I’ve joined Facebook, but I’m having my reservations right from the start - what’s up with them asking for my email password? Of course I registered with a spam-catcher email, but that left a bad taste in my mouth immediately.

Yeah, I had some concerns but I’m an assistant volunteer coach so my relationship with the kids is pretty casual. If I were the head coach or in a more supervisory position, I wouldn’t friend them (or maybe do the restricted profile thing, I’m not sure how that works).

I just turned forty and my friends are slowly migrating over to facebook but most of my friends on there that aren’t jrs are in their twenties. There’s only one other person from my high school class even on facebook.

What they do is access your email account and snag your friend’s email to compare with registered email. I went ahead and did it and then immediately changed my email password. I haven’t heard any complaints about spamming and it did find a few people I didn’t know were on there.

To elaborate on this - it’s an optional element, after your Facebook account is already set up.

Have you guys ever heard of LinkedIn? It’s kind of like a Facebook/MySpace for grownups. :wink: You network with current or former co-workers, friends, classmates, etc., but the school stuff is only at the college level – no high school. There are no pictures or blogs, just a profile (that looks remarkably like a resume) and a list of your connections. I just discovered it a couple of weeks ago, and am amazed at how many people I know who are there.

LinkedIn does that, too, and it’s also completely voluntary. I haven’t given them my password, and don’t plan to: I can search for the people in my contacts list all by myself. :slight_smile:

Was wondering what that was honestly, I got an invite a while back from a woman I contacted for a school project. The contacts I could get through her might have been useful if I wasn’t reconsidering my future field of employment, but since I am I didn’t see the point. But now it sounds more my speed than Facebook or shudder MySpace.

For those who are book lovers, Goodreads might be an option.

Here’s my bookshelf: http://www.goodreads.com/user/show/264832

I just joined yesterday when a friend sent me a link, so I’m not an expert.

No photos? That removes one of the major attractions of Facebook for me and for a number of my friends, the way photos can be shared and tagged.

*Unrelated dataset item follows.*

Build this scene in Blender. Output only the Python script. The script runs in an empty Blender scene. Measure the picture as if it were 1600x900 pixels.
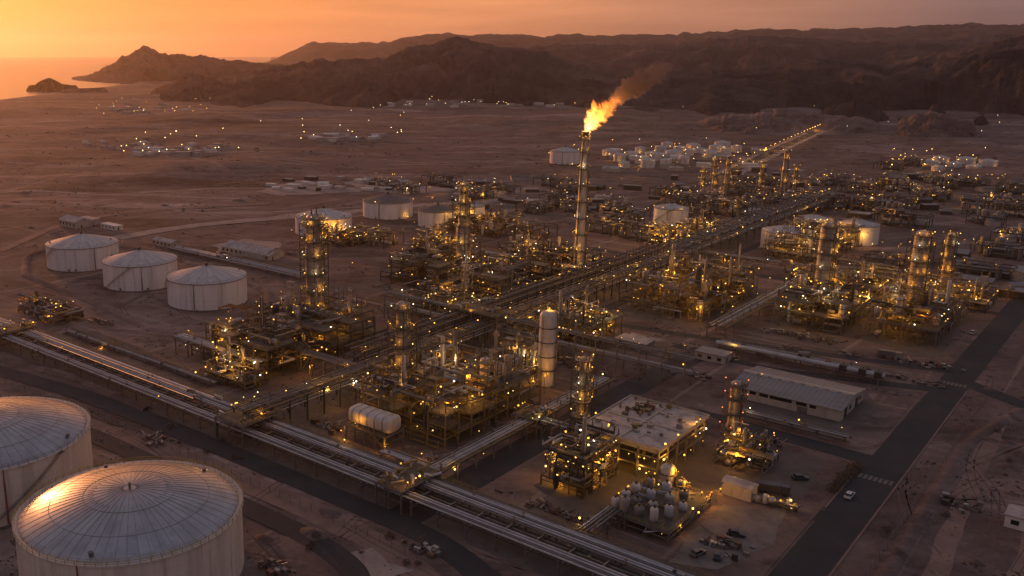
import bpy, math, random
from mathutils import Vector, Matrix, noise

# ------------------------------------------------------------------ camera, sky, sun, exposure
SC = bpy.context.scene
COL = SC.collection
TH = math.radians(41.105)                       # heading of the view in plant coordinates
FWD = (-math.sin(TH), math.cos(TH)); RGT = (math.cos(TH), math.sin(TH))
CAM = (213.7, -175.9, 120.0)
FPX = 1450.0; CX = 600.0; PITCH = math.atan((450 - 82) / FPX)

cd = bpy.data.cameras.new('camera'); cam = bpy.data.objects.new('camera', cd); COL.objects.link(cam)
cam.location = CAM; cam.rotation_euler = (math.pi / 2 - PITCH, 0, TH)
cd.sensor_width = 36; cd.lens = FPX / 1600 * 36; cd.shift_x = (800 - CX) / 1600
cd.clip_start = 1; cd.clip_end = 90000
SC.camera = cam

SUN_AZ = math.radians(-31)                      # measured from the view direction, towards the sea
SUN_EL = math.radians(4.5)
sdir = Vector((FWD[0] * math.cos(SUN_AZ) + RGT[0] * math.sin(SUN_AZ), FWD[1] * math.cos(SUN_AZ) + RGT[1] * math.sin(SUN_AZ), 0)).normalized()
sundir = Vector((sdir.x * math.cos(SUN_EL), sdir.y * math.cos(SUN_EL), math.sin(SUN_EL)))
sl = bpy.data.lights.new('sun', 'SUN'); so = bpy.data.objects.new('sun', sl); COL.objects.link(so)
sl.energy = 1.5; sl.angle = math.radians(4.0); sl.color = (1.0, 0.36, 0.12)
so.rotation_euler = sundir.to_track_quat('Z', 'Y').to_euler()

W = bpy.data.worlds.new('World'); SC.world = W; W.use_nodes = True
nt = W.node_tree; N = nt.nodes; L = nt.links
for n in list(N): N.remove(n)
def wn(t, **k):
    n = N.new(t)
    for a, b in k.items(): setattr(n, a, b)
    return n
def wmath(op, a, b=None, clamp=False):
    n = wn('ShaderNodeMath', operation=op); n.use_clamp = clamp
    for i, v in enumerate((a, b)):
        if v is None: continue
        if isinstance(v, (int, float)): n.inputs[i].default_value = v
        else: L.new(v, n.inputs[i])
    return n.outputs[0]
out = wn('ShaderNodeOutputWorld')
sky = wn('ShaderNodeTexSky', sky_type='NISHITA'); sky.sun_disc = False
sky.sun_elevation = SUN_EL; sky.sun_rotation = math.atan2(sundir.x, sundir.y)
sky.air_density = 1.6; sky.dust_density = 3.0; sky.ozone_density = 1.5
bg1 = wn('ShaderNodeBackground'); bg1.inputs[1].default_value = 0.05
dust = wn('ShaderNodeMixRGB', blend_type='MULTIPLY'); dust.inputs[0].default_value = 1; dust.inputs[2].default_value = (.50,.33,.30,1)   # air reddened by dust
L.new(sky.outputs[0], dust.inputs[1]); L.new(dust.outputs[0], bg1.inputs[0])
tc = wn('ShaderNodeTexCoord'); dot = wn('ShaderNodeVectorMath', operation='DOT_PRODUCT'); dot.inputs[1].default_value = sdir
nrm = wn('ShaderNodeVectorMath', operation='NORMALIZE'); L.new(tc.outputs['Generated'], nrm.inputs[0]); L.new(nrm.outputs[0], dot.inputs[0])
ang = wmath('DIVIDE', wmath('ARCCOSINE', dot.outputs['Value']), math.pi)
ramp = wn('ShaderNodeValToRGB'); cr = ramp.color_ramp; cr.interpolation = 'EASE'
stops = [(0.0, (0.92, 0.38, 0.105)), (0.045, (0.72, 0.285, 0.078)), (0.12, (0.66, 0.25, 0.082)), (0.205, (0.64, 0.255, 0.115)),
         (0.28, (0.40, 0.185, 0.115)), (0.36, (0.155, 0.102, 0.104)), (1.0, (0.07, 0.055, 0.075))]
while len(cr.elements) < len(stops): cr.elements.new(0.5)
for e, (p, c) in zip(cr.elements, stops): e.position = p; e.color = (*c, 1)
L.new(ang, ramp.inputs[0])
sep = wn('ShaderNodeSeparateXYZ'); L.new(nrm.outputs[0], sep.inputs[0])
elev = wmath('MAXIMUM', sep.outputs[2], 0.0)
# thin high cloud streaks that break the smoothness of the dusty sky
mp = wn('ShaderNodeMapping'); mp.inputs['Scale'].default_value = (1.6, 1.6, 26); L.new(nrm.outputs[0], mp.inputs[0])
cn = wn('ShaderNodeTexNoise'); cn.inputs['Scale'].default_value = 2.6; cn.inputs['Detail'].default_value = 5; cn.inputs['Roughness'].default_value = 0.55
L.new(mp.outputs[0], cn.inputs['Vector'])
cl = wn('ShaderNodeMapRange'); cl.inputs[1].default_value = 0.35; cl.inputs[2].default_value = 0.7; cl.inputs[3].default_value = 0.86; cl.inputs[4].default_value = 1.12
L.new(cn.outputs[0], cl.inputs[0])
glow = wn('ShaderNodeMixRGB', blend_type='MIX')
fac = wn('ShaderNodeMapRange', interpolation_type='SMOOTHSTEP'); fac.inputs[1].default_value = 0.04; fac.inputs[2].default_value = 0.40
L.new(elev, fac.inputs[0]); L.new(fac.outputs[0], glow.inputs[0]); L.new(ramp.outputs[0], glow.inputs[1]); glow.inputs[2].default_value = (0.150, 0.136, 0.170, 1)
bg2 = wn('ShaderNodeBackground'); L.new(glow.outputs[0], bg2.inputs[0]); L.new(cl.outputs[0], bg2.inputs[1])
add = wn('ShaderNodeAddShader'); L.new(bg1.outputs[0], add.inputs[0]); L.new(bg2.outputs[0], add.inputs[1]); L.new(add.outputs[0], out.inputs[0])

vs = SC.view_settings; vs.view_transform = 'Standard'; vs.look = 'None'; vs.gamma = 1; vs.exposure = 0.46; vs.use_curve_mapping = False
cy = SC.cycles
cy.use_denoising = True; cy.denoiser = 'OPENIMAGEDENOISE'; cy.max_bounces = 5; cy.diffuse_bounces = 2; cy.glossy_bounces = 2; cy.volume_bounces = 0
cy.transmission_bounces = 2; cy.sample_clamp_indirect = 3; cy.sample_clamp_direct = 0; cy.use_adaptive_sampling = False; cy.use_light_tree = True
cy.caustics_reflective = False; cy.caustics_refractive = False; cy.volume_step_rate = 1.0; cy.volume_max_steps = 256
HAZE_DENSITY = 0.000036

# ------------------------------------------------------------------ helpers
def ray(px, py):
    X = (px - CX) / FPX; Y = (py - 450) / FPX
    f = math.cos(PITCH) - Y * math.sin(PITCH); d = math.sin(PITCH) + Y * math.cos(PITCH)
    return Vector((RGT[0] * X + FWD[0] * f, RGT[1] * X + FWD[1] * f, -d))
def at(px, py, h=0.0):
    r = ray(px, py); t = (h - CAM[2]) / r.z
    return Vector((CAM[0] + r.x * t, CAM[1] + r.y * t, h))
def atd(px, py, dist):                           # at a given ground distance
    r = ray(px, py); t = dist / math.hypot(r.x, r.y)
    return Vector((CAM[0] + r.x * t, CAM[1] + r.y * t, CAM[2] + r.z * t))
def depth(p):
    d = Vector(p) - Vector(CAM)
    return (d.x * FWD[0] + d.y * FWD[1]) * math.cos(PITCH) - d.z * math.sin(PITCH)
def metres(px, p): return px / FPX * depth(p)

class MB:
    def __init__(s): s.v = []; s.f = []
    def box(s, x0, y0, z0, x1, y1, z1):
        b = len(s.v)
        s.v += [(x0,y0,z0),(x1,y0,z0),(x1,y1,z0),(x0,y1,z0),(x0,y0,z1),(x1,y0,z1),(x1,y1,z1),(x0,y1,z1)]
        s.f += [tuple(b+i for i in q) for q in ((0,3,2,1),(4,5,6,7),(0,1,5,4),(1,2,6,5),(2,3,7,6),(3,0,4,7))]
        return s
    def bar(s, p, q, w, h=None):
        h = h or w; p = Vector(p); q = Vector(q); d = q - p
        if d.length < 1e-6: return s
        d.normalize(); up = Vector((0,0,1)) if abs(d.z) < .95 else Vector((1,0,0))
        a = d.cross(up).normalized() * w / 2; c = a.cross(d).normalized() * h / 2
        b = len(s.v)
        for e in (p, q):
            for u, v in ((-1,-1),(1,-1),(1,1),(-1,1)): s.v.append(tuple(e + a*u + c*v))
        s.f += [tuple(b+i for i in k) for k in ((0,1,5,4),(1,2,6,5),(2,3,7,6),(3,0,4,7),(3,2,1,0),(4,5,6,7))]
        return s
    def tube(s, pts, r, n=8, cap=True):
        pts = [Vector(p) for p in pts]; m = len(pts); b = len(s.v); prev = None
        for i, p in enumerate(pts):
            d = (pts[min(i+1, m-1)] - pts[max(i-1, 0)]).normalized()
            if prev is None:
                up = Vector((0,0,1)) if abs(d.z) < .9 else Vector((1,0,0))
                a = d.cross(up).normalized()
            else:
                a = (prev - d * prev.dot(d)); a = a.normalized() if a.length > 1e-4 else d.orthogonal().normalized()
            prev = a; c = d.cross(a); rr = r[i] if isinstance(r, (list, tuple)) else r
            k = 1.0
            if 0 < i < m-1:
                e = (pts[i+1]-p).normalized(); k = 1 / max(.5, abs(d.dot(e)))
            for j in range(n):
                t = 2*math.pi*j/n
                s.v.append(tuple(p + (a*math.cos(t) + c*math.sin(t)) * rr * k))
        for i in range(m-1):
            for j in range(n):
                s.f.append((b+i*n+j, b+i*n+(j+1)%n, b+(i+1)*n+(j+1)%n, b+(i+1)*n+j))
        if cap:
            s.f.append(tuple(b+j for j in range(n))[::-1]); s.f.append(tuple(b+(m-1)*n+j for j in range(n)))
        return s
    def lathe(s, prof, n=24, x=0, y=0):           # profile of (r, z), bottom to top
        b = len(s.v); rows = []
        for r, z in prof:
            if r < 1e-5: rows.append([len(s.v)]); s.v.append((x, y, z))
            else:
                rows.append(list(range(len(s.v), len(s.v)+n)))
                for j in range(n):
                    t = 2*math.pi*j/n; s.v.append((x + r*math.cos(t), y + r*math.sin(t), z))
        for A, B in zip(rows, rows[1:]):
            for j in range(n):
                k = (j+1) % n
                if len(A) == 1 and len(B) == 1: continue
                if len(A) == 1: s.f.append((A[0], B[k], B[j]))
                elif len(B) == 1: s.f.append((A[j], A[k], B[0]))
                else: s.f.append((A[j], A[k], B[k], B[j]))
        return s
    def ring(s, x, y, z0, z1, r0, r1, n=24):       # a ring of rectangular section
        return s.lathe([(r0,z0),(r1,z0),(r1,z1),(r0,z1),(r0,z0)], n, x, y)
    def drum(s, p, q, r, n=14):                   # closed vessel with dished ends
        p = Vector(p); q = Vector(q); d = (q-p).normalized(); e = r*.5
        pts = [p, p+d*e*.18, p+d*e*.5, p+d*e, q-d*e, q-d*e*.5, q-d*e*.18, q]
        return s.tube(pts, [r*.12, r*.55, r*.86, r, r, r*.86, r*.55, r*.12], n)
    def build(s, name, mat, parent=None, loc=(0,0,0), smooth=False, angle=35):
        me = bpy.data.meshes.new(name); me.from_pydata(s.v, [], s.f); me.update()
        me.materials.append(mat)
        if smooth:
            me.polygons.foreach_set('use_smooth', [True]*len(me.polygons))
            try: me.set_sharp_from_angle(angle=math.radians(angle))
            except Exception: pass
        o = bpy.data.objects.new(name, me); COL.objects.link(o); o.location = loc
        if parent: o.parent = parent
        return o

def tag(o, label=None, cat=None, group=None, kind=None):
    if label: o['label'] = label
    if cat: o['category'] = cat
    if group: o['group'] = group
    if kind: o['kind'] = kind
    return o
def thing(name, label, cat, loc=(0,0,0), group=None, rz=0):
    o = bpy.data.objects.new(name, None); COL.objects.link(o); o.location = loc; o.rotation_euler = (0,0,rz)
    o.empty_display_size = 1
    return tag(o, label, cat, group)
def inst(o, parent=None, loc=None):
    c = o.copy(); COL.objects.link(c); c.parent = parent
    if loc is not None: c.location = loc
    return c
def copy_tree(o, parent=None):
    kids = list(o.children); c = o.copy(); COL.objects.link(c); c.parent = parent
    for k in kids: copy_tree(k, c)
    return c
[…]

Well, it’s not a social site, it’s a professional networking site. Clearly it doesn’t fit your/your friends needs. It’s definitely not a replacement for Facebook or MySpace, which is why I targeted my comments at the couple of posters who seemed to be looking for something more like LinkedIn. :slight_smile:

Well, I go to www.linkedin.com, and I’m presented with options to find people from ‘my company’ or ‘my school’, so it pretty much seemed like Facebook.

I toyed with it, and got as far as choosing to find my ‘school’ (because if you’re in the public sector, ‘company’ is a bit alien’). Evidently ‘school’ means ‘university’ (a mistake half-made on Facebook, too). The problem was, I wanted to choose a university which wasn’t on their drop-down list, and I couldn’t seem to choose or type anything else. Even though it’s in the top 50 of at least one world ranking.

Actually, that sounds really snobbish, I realise. But I certainly am going no further with that site.

Facebook will not allow me to log in consistently. However, I have found/been found by some old friends I’d lost touch with years ago.

GorillaMan, I’m not sure what you expect me to say. When I mentioned LinkedIn I specially said it was a professional networking site, that there were no pictures, and that “school” meant “college,” yet you seem surprised and disappointed to discover each of these things for yourself.

I’m not sure what your problem was with the school thing, either: I just went there to the site and pretended to add a new school, and no matter which country/US state I chose I was either prompted to type in the name of the school or there was a clear message that said, “If you can’t find your school, select ‘Other’” and then I was prompted to type in the name of a school.

I’ve already said that it seems like LinkedIn is not for you. I don’t know what you’re hoping to gain by repeatedly posting things that make it clear that LinkedIn is, in fact, not for you.

The ‘school’ bit is a personal gripe about American usage being imposed on an international site. But your first reply was in response to comments about social usage of Facebook, with no mention of it being solely ‘professional networking’.

OK, fair enough - to clarify, this option wasn’t available on the front page, where I tried it out.

And now I’ll shut up about it :slight_smile:

Funny thing is, both have exactly 95 members right now. Other funny thing is, they’re all young. Why aren’t they ever actually around on the Dope itself? Hmmph. ETC: actually, you just linked to the same group twice. :smack:

(But yeah, I like to keep real life and online life separate, so I don’t plan to join.)